Villagers in Machali earn extra money from the vegetables they grow in greenhouses.(WANG JING/CHINA DAILY)

Reclamation projects

In 2005, the State Council approved a plan to carry out emergency ecological protection in the Sanjiangyuan reserve, and by 2013, the nation had invested 7.5 billion yuan in reclamation and eco-restoration projects.

The plan, referred to as the first-phase project, included 22 sub-projects, which were mainly carried out in the reserve's core areas, covering about 40 percent of the entire region.

Compared with the three decades prior to 2014, the trend of ecological degeneration has been curbed, according to an evaluation report published last year by the Institute of Geographic Sciences and Natural Resources Research and a special evaluation panel formed by Qinghai province.

The measures have expanded grassland coverage by 124 sq km, and grass output in the reserve has risen by 30 percent. The area of desert has been reduced by 492 sq km, and water and wetland has expanded by 280 sq km. Water storage in the region rose by 6 percent compared with previous years.

Pedor has witnessed all the changes and their subsequent reversals. "The government's measures have worked, and now the local environment is almost how I remember it in the 1980s," he said.

According to Party chief Ren, Madoi received about 400 million yuan from the central government for eco-protection projects in Sanjiangyuan during the project, but when the different types of compensation for locals are added in, the true figure is close to 1 billion yuan.

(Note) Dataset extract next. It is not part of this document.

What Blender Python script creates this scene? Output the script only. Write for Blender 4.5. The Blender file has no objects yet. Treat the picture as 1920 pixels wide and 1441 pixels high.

The evaluation report-which was based on continuous monitoring since 2005-said restoring the ecosystem to its 1970s heyday remains a great challenge. It noted that recovered grassland accounted for just 9 percent of the area that has succumbed to desertification in recent decades, and 68.5 percent of the degenerated grasslands remained unimproved. Meanwhile, the area of wetlands and the annual runoff of the Yellow River are still nowhere close to their 1970s levels, while soil erosion has risen slightly because of a corresponding rise in rainfall during the period.

In 2013, the State Council approved the second-phase project to further protect the ecosystem. Unlike the first phase, the new program, which started in January last year, covers the entire reserve and has been granted central government funding of 16 billion yuan. It aims to realize the long-term goal of ecological protection and construction in the Sanjiangyuan area by combining natural recovery with eco-construction programs.

"We are shifting from emergency protection to regular, continuous protection," said Li Xiaonan, director of the Sanjiangyuan Office in Qinghai province. "Project-based protection will be replaced by more innovative and integrated institutions and mechanisms."

Li was optimistic about the reserve's future: "We have basically found a method that properly combines ecological protection with regional development and is in harmony with many ethnic traditions."